Kredi kartları limitleri düşürülecek. Taksit sınırlamaları gelecek. Öyle her isteyen istediği gibi kredi kartı kullanamayacak.
Niye? Çünkü tüketerek büyüyen ama maalesef tasarrufu azalan bir Türkiye vardı. Tasarrufumuz yoktu ama elin parası ile tüketiyorduk işte.
Bu da cari açık ve dış kaynakla büyüyen Türkiye ekonomisi demekti. Ama böyle de gidemezdi.

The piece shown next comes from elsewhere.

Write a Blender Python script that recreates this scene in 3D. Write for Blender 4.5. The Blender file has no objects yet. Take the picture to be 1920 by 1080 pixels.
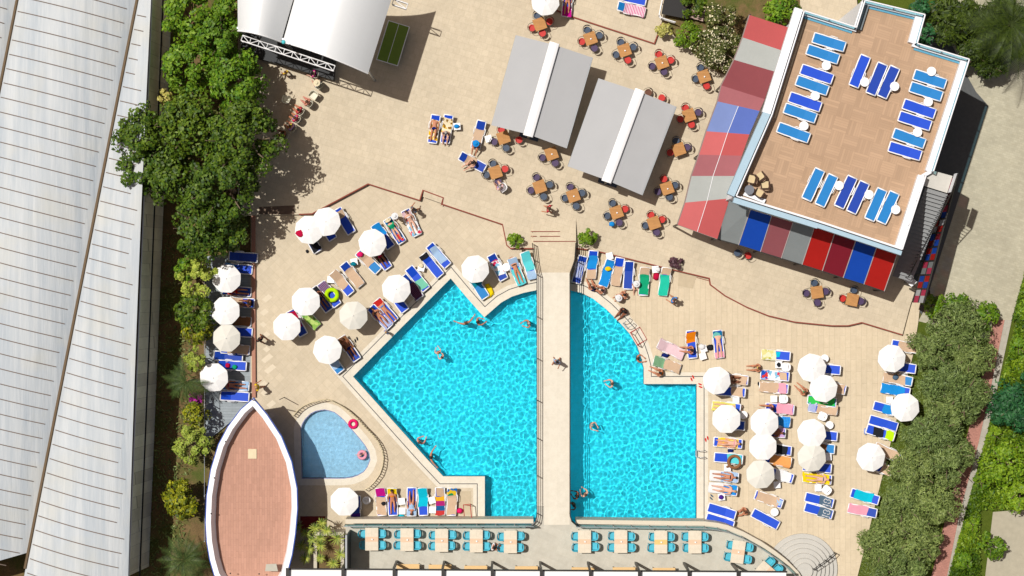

Çünkü dünya büyümesi düşüyor. ABD Merkez Bankası er veya geç bol ve ucuz para dönemini bitirecek, para muslukları kısılacak.
Deniz bitti!
Babacan özetliyor: “Normal bir dönemde değiliz. Daha dikkatli ve ayağı yere basan bir duruş gerekiyor. Eğer kredileri frenlemesek ve mayıs türbülansına yüzde 11 cari açıkla girseydik çok daha olumsuz olurdu her şey!”
MÜSRİFLİĞİMİZDEN Mİ?
Yeni üç yıllık programın hedefi tasarruf oranlarını yükseltmekmiş.
Zira yurt içi tasarruflar tarihinin en düşük seviyesine indi.
Öyle ki… 100 liralık milli gelirin sadece 12 lirasını elimizde (tasarruf) tutuyoruz. Geriye kalan 88 lirasını harcıyoruz.
Görüntü de har vurup harman savuruyoruz!
Acaba öyle mi?
Bakalım aileler en çok nereye harcama yapmış!
Toplum bolca konut almış. Kimisi rant elde etmek için, kimisi başını sokacak bir evi olsun diye…
Konutların çoğu borçla, konut kredisiyle alınmış.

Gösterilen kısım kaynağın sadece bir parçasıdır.